▸ **BRIEF**
The line containing "return tuple(((x/12.92) if" marks the end: quote every line from the start of the records below through it, word for word.
☆ ☆ ☆ ☆
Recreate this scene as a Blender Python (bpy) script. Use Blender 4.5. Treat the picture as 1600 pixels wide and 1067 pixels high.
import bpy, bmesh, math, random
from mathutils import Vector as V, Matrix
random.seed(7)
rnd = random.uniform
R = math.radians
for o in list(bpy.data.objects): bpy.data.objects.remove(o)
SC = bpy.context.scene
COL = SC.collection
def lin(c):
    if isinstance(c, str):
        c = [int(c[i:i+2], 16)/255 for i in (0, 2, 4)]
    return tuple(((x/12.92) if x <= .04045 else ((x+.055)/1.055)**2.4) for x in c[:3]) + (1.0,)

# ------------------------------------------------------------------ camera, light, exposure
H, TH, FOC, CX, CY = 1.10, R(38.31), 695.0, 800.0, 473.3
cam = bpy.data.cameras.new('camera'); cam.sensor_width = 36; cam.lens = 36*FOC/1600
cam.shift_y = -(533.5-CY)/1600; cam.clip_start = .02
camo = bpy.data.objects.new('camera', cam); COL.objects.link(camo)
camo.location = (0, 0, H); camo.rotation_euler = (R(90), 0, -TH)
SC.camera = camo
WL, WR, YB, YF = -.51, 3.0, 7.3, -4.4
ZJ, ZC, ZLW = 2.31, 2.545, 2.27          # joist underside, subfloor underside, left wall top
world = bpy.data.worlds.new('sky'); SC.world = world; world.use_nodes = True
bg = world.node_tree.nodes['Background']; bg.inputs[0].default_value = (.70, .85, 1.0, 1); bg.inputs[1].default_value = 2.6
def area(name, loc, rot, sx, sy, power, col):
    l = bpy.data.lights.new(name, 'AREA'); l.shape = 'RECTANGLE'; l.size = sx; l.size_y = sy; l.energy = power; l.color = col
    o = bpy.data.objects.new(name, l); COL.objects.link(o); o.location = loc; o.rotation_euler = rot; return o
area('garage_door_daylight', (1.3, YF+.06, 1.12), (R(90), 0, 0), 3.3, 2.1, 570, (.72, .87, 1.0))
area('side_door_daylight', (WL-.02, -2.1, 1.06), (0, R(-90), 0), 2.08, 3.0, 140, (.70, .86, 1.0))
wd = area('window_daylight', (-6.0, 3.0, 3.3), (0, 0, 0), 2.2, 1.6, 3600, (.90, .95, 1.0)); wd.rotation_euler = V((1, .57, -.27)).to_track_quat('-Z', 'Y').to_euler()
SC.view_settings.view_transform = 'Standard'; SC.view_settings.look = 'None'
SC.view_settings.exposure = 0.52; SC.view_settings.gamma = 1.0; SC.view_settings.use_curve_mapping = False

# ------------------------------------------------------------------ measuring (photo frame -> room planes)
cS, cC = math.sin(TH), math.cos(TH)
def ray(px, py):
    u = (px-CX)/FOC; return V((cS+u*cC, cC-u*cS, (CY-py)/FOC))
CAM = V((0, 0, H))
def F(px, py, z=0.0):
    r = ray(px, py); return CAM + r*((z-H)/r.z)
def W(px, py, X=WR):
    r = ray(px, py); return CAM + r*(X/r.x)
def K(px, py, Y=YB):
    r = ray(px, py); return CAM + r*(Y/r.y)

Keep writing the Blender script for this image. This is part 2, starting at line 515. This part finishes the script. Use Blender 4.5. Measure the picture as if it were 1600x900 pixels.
☆ ☆ ☆ ☆
▸ **SOLUTION FOR THIS EXERCISE**
Recreate this scene as a Blender Python (bpy) script. Use Blender 4.5. Treat the picture as 1600 pixels wide and 1067 pixels high.
import bpy, bmesh, math, random
from mathutils import Vector as V, Matrix
random.seed(7)
rnd = random.uniform
R = math.radians
for o in list(bpy.data.objects): bpy.data.objects.remove(o)
SC = bpy.context.scene
COL = SC.collection
def lin(c):
    if isinstance(c, str):
        c = [int(c[i:i+2], 16)/255 for i in (0, 2, 4)]
    return tuple(((x/12.92) if x <= .04045 else ((x+.055)/1.055)**2.4) for x in c[:3]) + (1.0,)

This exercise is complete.